# What is being asked
Begin with the first line of the listing and quote every line through the one containing "2, 3)]).build('street', ASPH))"; give only those lines.

# Data lines
________________

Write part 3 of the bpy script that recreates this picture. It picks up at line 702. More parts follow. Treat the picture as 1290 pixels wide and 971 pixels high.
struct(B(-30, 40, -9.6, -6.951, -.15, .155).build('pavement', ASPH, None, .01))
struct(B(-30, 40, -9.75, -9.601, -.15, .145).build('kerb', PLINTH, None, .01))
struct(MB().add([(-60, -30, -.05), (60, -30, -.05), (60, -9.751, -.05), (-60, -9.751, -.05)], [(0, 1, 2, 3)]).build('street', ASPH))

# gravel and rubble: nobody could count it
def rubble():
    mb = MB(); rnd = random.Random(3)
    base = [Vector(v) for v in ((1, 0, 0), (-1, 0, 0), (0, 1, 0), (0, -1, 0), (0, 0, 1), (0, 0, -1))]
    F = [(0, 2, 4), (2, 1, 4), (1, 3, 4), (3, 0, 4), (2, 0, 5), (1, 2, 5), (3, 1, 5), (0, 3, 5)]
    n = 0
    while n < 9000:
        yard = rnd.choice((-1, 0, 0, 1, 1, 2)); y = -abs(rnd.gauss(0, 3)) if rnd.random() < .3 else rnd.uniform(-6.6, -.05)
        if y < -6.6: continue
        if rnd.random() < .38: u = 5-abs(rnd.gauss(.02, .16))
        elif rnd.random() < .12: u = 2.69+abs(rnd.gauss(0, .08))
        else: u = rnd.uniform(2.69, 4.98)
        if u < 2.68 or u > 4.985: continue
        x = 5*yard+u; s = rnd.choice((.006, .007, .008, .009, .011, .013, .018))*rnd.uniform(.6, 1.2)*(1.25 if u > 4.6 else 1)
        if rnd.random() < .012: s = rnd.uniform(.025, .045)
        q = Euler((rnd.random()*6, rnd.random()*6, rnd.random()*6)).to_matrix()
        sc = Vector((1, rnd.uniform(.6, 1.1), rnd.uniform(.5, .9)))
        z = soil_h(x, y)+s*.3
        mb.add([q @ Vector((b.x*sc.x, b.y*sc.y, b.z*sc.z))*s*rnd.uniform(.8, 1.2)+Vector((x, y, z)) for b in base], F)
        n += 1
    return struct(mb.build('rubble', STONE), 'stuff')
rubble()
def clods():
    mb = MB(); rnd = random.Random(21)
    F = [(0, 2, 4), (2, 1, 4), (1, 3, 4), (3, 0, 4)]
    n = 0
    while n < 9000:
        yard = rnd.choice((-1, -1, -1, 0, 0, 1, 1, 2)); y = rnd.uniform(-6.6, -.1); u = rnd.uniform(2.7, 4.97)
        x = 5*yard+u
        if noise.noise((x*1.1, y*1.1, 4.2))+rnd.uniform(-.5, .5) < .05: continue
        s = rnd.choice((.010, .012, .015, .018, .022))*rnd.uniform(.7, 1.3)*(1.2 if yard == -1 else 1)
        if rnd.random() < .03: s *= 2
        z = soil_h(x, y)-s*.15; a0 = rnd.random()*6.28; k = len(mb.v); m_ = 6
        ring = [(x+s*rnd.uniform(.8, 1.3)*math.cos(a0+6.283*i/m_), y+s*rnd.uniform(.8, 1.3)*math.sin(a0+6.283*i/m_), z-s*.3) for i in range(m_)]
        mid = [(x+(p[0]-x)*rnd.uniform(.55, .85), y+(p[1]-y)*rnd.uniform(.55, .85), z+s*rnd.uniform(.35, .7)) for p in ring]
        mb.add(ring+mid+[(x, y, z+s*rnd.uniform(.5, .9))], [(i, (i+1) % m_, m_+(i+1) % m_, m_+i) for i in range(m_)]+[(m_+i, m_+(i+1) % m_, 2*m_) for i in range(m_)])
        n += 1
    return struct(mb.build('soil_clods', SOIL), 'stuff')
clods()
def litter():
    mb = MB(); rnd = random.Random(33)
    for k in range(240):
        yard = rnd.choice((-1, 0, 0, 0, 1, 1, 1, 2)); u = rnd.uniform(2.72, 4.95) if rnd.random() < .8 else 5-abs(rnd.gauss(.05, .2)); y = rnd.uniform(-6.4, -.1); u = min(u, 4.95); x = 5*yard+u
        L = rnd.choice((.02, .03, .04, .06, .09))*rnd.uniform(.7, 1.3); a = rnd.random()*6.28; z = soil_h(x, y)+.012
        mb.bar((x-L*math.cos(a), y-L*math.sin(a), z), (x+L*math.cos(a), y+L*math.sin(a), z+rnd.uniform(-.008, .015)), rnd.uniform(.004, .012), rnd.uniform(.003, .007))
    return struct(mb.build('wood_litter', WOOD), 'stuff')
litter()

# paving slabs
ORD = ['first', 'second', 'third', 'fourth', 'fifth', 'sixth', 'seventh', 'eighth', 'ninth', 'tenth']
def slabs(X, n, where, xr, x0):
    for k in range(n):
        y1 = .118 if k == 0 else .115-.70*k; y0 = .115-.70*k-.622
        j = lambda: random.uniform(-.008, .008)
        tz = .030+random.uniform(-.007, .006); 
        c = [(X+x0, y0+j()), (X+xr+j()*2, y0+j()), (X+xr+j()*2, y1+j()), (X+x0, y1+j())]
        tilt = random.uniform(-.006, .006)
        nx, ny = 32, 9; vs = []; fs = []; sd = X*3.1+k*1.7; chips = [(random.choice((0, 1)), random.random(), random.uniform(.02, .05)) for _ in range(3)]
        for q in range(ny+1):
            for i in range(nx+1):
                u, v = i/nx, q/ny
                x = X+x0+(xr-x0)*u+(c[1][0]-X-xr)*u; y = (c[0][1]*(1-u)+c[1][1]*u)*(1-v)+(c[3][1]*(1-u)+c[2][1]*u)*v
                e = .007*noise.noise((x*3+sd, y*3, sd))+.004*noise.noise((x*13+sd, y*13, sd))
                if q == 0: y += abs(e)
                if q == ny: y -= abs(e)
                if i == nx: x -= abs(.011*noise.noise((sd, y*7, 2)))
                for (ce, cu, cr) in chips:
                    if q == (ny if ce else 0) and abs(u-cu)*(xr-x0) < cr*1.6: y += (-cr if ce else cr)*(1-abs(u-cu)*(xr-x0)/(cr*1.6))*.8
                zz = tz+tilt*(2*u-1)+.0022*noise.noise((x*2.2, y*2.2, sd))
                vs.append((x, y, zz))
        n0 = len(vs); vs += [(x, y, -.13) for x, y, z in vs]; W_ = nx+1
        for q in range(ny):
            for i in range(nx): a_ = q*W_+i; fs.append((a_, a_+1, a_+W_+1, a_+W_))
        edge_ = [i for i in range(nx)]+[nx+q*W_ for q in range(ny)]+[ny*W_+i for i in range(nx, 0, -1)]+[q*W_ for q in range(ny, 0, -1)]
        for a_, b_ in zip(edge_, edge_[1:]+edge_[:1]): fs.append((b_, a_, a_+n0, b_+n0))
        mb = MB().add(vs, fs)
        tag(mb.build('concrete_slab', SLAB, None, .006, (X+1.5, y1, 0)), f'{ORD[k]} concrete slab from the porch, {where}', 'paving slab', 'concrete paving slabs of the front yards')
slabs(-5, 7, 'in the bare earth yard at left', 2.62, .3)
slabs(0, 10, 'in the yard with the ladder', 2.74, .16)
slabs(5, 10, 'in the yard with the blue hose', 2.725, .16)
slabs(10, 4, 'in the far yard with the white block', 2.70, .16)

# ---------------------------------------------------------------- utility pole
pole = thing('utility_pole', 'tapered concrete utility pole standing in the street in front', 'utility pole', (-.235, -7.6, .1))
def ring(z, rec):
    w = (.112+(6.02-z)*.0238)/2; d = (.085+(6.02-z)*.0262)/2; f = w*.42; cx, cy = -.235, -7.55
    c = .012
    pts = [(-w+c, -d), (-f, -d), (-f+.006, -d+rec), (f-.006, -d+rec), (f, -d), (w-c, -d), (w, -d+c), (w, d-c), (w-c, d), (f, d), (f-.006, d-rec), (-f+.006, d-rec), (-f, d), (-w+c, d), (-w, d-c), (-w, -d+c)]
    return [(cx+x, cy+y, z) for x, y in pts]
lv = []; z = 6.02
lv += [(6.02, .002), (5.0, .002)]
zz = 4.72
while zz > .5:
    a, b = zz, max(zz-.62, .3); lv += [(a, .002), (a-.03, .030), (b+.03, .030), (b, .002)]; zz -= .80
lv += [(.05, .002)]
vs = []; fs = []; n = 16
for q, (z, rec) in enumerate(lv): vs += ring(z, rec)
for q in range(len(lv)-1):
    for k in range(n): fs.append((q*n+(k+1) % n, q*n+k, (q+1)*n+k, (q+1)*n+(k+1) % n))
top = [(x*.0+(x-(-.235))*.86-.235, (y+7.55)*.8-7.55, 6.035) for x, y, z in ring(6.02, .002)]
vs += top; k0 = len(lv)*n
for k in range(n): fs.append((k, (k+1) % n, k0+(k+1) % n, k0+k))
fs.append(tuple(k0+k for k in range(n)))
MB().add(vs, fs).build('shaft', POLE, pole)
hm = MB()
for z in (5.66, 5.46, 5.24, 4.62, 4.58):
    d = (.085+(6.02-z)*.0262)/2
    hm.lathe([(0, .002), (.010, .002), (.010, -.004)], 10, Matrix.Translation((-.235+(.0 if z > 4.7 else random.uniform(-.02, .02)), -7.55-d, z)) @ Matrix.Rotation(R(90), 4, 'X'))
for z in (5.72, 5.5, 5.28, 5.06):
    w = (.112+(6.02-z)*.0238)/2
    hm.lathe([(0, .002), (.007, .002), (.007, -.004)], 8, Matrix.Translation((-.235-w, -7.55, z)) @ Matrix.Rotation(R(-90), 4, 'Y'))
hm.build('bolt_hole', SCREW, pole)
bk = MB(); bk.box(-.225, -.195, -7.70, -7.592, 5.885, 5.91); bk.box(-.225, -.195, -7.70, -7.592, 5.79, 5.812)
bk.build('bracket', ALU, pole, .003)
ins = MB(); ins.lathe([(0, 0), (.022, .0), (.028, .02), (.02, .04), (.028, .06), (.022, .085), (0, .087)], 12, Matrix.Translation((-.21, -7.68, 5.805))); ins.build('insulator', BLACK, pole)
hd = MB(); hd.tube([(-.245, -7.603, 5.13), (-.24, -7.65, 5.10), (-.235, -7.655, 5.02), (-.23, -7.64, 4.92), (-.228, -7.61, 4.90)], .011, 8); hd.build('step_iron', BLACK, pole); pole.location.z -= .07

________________

# Solution
Write part 3 of the bpy script that recreates this picture. It picks up at line 702. More parts follow. Treat the picture as 1290 pixels wide and 971 pixels high.
struct(B(-30, 40, -9.6, -6.951, -.15, .155).build('pavement', ASPH, None, .01))
struct(B(-30, 40, -9.75, -9.601, -.15, .145).build('kerb', PLINTH, None, .01))
struct(MB().add([(-60, -30, -.05), (60, -30, -.05), (60, -9.751, -.05), (-60, -9.751, -.05)], [(0, 1, 2, 3)]).build('street', ASPH))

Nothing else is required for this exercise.